By Polina Devitt
LONDON, May 15 (Reuters) - Copper fell on Thursday as optimism about a 90-day pause agreed by Beijing and Washington on most of their retaliatory tariffs started to fade and concerns about longer-term demand prospects returned.
Benchmark three-month copper CMCU3 on the London Metal Exchange (LME) was down 0.2% to $9,587.50 a metric ton by 1617 GMT.
The metal, used in power and construction, had been up in the previous five sessions. It touched $9,664 on Wednesday, the highest price since April 2.
"Industrial metals have woken up to the fact that a lot of damage has already been done, both to the U.S. but especially the Chinese economy, and it raises renewed concerns about the demand outlook going forward," said Ole Hansen, head of commodity strategy at Saxo Bank.
"We have to remember it's a trade tariff truce and not a final deal with many potential obstacles still lurking."
Analysts at Citi said in a note that average copper prices were expected to fall to $8,800 in the third quarter from $9,300 in the current quarter as front-loading of trade and manufacturing spurred by the 90-day reprieve would fade.
"Trade tariffs remain notably higher than pre-April, even with recent and potential further bilateral deals, and we expect to see the impact on growth and payback for front-loaded goods trade in physical metals consumption by the third quarter," the Citi analysts added.
Copper prices outside the U.S. are for now supported by U.S. demand for supplies HG-STX-COMEX. The premium on COMEX copper futures over the LME benchmark LMECMXCUc3 is elevated due to Washington's ongoing investigation into potential new import tariffs on the metal.
An announcement of tariff implementation is likely to trigger an unwind through drawdown of the U.S. domestic copper inventory, driving a temporary collapse in U.S. import demand, Citi added.
Aluminium CMAL3 fell 1.1% to $2,499.50 a ton.
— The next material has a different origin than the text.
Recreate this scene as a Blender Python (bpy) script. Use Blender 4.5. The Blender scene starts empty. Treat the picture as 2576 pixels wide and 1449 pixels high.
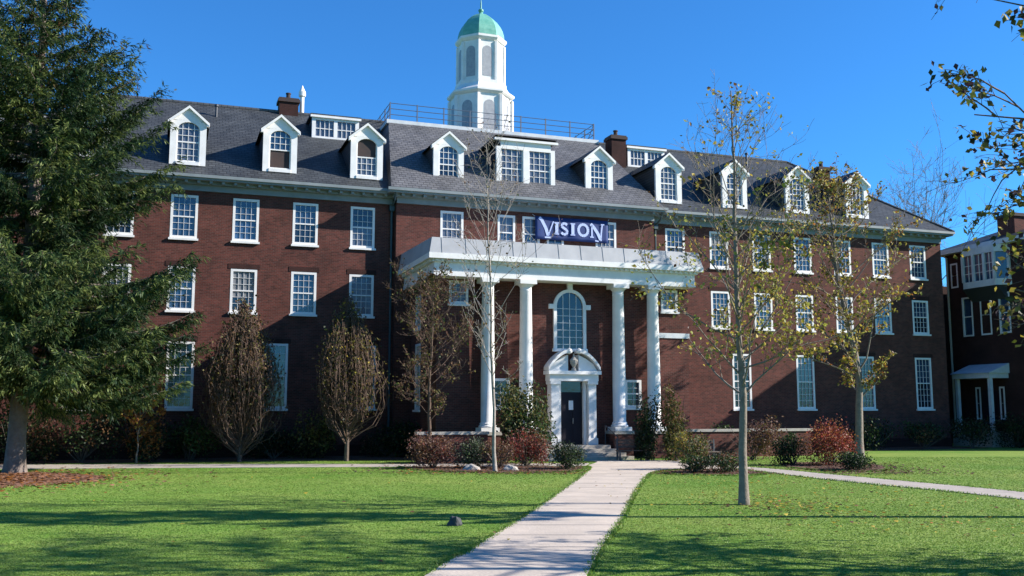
import bpy, bmesh, math, random
import numpy as np
from mathutils import Vector, Matrix, noise
R = math.radians
C = bpy.context.scene.collection
scene = bpy.context.scene

# ------------------------------------------------------------------ camera, sky, sun, exposure
cam_d = bpy.data.cameras.new('camera'); cam = bpy.data.objects.new('camera', cam_d); C.objects.link(cam)
cam.location = (0, 0, 2.2); cam.rotation_euler = (R(90) + math.atan(306.5 / 2450), 0, 0)
cam_d.sensor_width = 36; cam_d.lens = 36 * 2450 / 2576; cam_d.clip_start = 0.1; cam_d.clip_end = 6000
scene.camera = cam

SUN_EL = R(29); SUN_AZ = R(90)          # azimuth from straight behind the camera towards the right
sdir = Vector((math.sin(SUN_AZ) * math.cos(SUN_EL), -math.cos(SUN_AZ) * math.cos(SUN_EL), math.sin(SUN_EL)))
world = bpy.data.worlds.new('World'); scene.world = world; world.use_nodes = True
wn = world.node_tree.nodes; wl = world.node_tree.links
bg = wn['Background']; sky = wn.new('ShaderNodeTexSky'); sky.sky_type = 'NISHITA'; sky.sun_disc = False
sky.sun_elevation = SUN_EL; sky.sun_rotation = math.atan2(sdir.x, sdir.y)
sky.air_density = 1.0; sky.dust_density = 0.0; sky.ozone_density = 4.0
tint = wn.new('ShaderNodeVectorMath'); tint.operation = 'MULTIPLY'; tint.inputs[1].default_value = (.31, .84, 1.30)   # clear deep-blue autumn air
wl.new(sky.outputs[0], tint.inputs[0]); wl.new(tint.outputs[0], bg.inputs[0]); bg.inputs[1].default_value = 0.078
sun_d = bpy.data.lights.new('sun', 'SUN'); sun = bpy.data.objects.new('sun', sun_d); C.objects.link(sun)
sun_d.energy = 5.0; sun_d.angle = R(0.5); sun_d.color = (1.0, 0.93, 0.84)
sun.rotation_euler = (-sdir).to_track_quat('-Z', 'Y').to_euler()
scene.view_settings.view_transform = 'Standard'; scene.view_settings.look = 'None'
scene.view_settings.gamma = 1.0; scene.view_settings.exposure = 1.1

# ------------------------------------------------------------------ materials
def mat(name, col, rough=0.7, col2=None, scale=4.0, detail=4.0, amount=1.0, bump=0.0, bscale=30.0, spec=None, metal=0.0, coat=0.0):
    m = bpy.data.materials.new(name); m.use_nodes = True
    nt = m.node_tree; b = nt.nodes['Principled BSDF']
    b.inputs['Base Color'].default_value = (*col, 1); b.inputs['Roughness'].default_value = rough
    b.inputs['Metallic'].default_value = metal
    if spec is not None: b.inputs['Specular IOR Level'].default_value = spec
    tc = nt.nodes.new('ShaderNodeTexCoord')
    if col2 is not None:
        n = nt.nodes.new('ShaderNodeTexNoise'); n.inputs['Scale'].default_value = scale; n.inputs['Detail'].default_value = detail
        n.inputs['Roughness'].default_value = 0.65
        r = nt.nodes.new('ShaderNodeValToRGB')
        r.color_ramp.elements[0].position = 0.5 - 0.22 / max(amount, .01); r.color_ramp.elements[1].position = 0.5 + 0.22 / max(amount, .01)
        r.color_ramp.elements[0].color = (*col, 1); r.color_ramp.elements[1].color = (*col2, 1)
        nt.links.new(tc.outputs['Object'], n.inputs['Vector']); nt.links.new(n.outputs['Fac'], r.inputs[0])
        nt.links.new(r.outputs[0], b.inputs['Base Color'])
    if bump:
        n2 = nt.nodes.new('ShaderNodeTexNoise'); n2.inputs['Scale'].default_value = bscale; n2.inputs['Detail'].default_value = 6
        bp = nt.nodes.new('ShaderNodeBump'); bp.inputs['Strength'].default_value = bump; bp.inputs['Distance'].default_value = 0.05
        nt.links.new(tc.outputs['Object'], n2.inputs['Vector']); nt.links.new(n2.outputs['Fac'], bp.inputs['Height'])
        nt.links.new(bp.outputs[0], b.inputs['Normal'])
    return m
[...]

The short-covering which was supporting the metal on Wednesday has worn off, shifting the focus back to slowing economies, a metals trader said.
Weakness in aluminium demand linked to trade tensions will likely weigh on prices this year, but a longstanding cap on Chinese output could limit losses, analysts said.
Helping to end the short-covering bid, which had been supporting aluminium, zinc and nickel earlier this week, appetite from top metals consumer China eased due to elevated prices, said Alastair Munro, senior base metals strategist at broker Marex.
Zinc CMZN3 lost 1.4% to $2,726.50, lead CMPB3 added 0.4% to $2,002, tin CMSN3 rose 0.6% to $32,950 and nickel CMNI3 was down 0.5% at $15,785.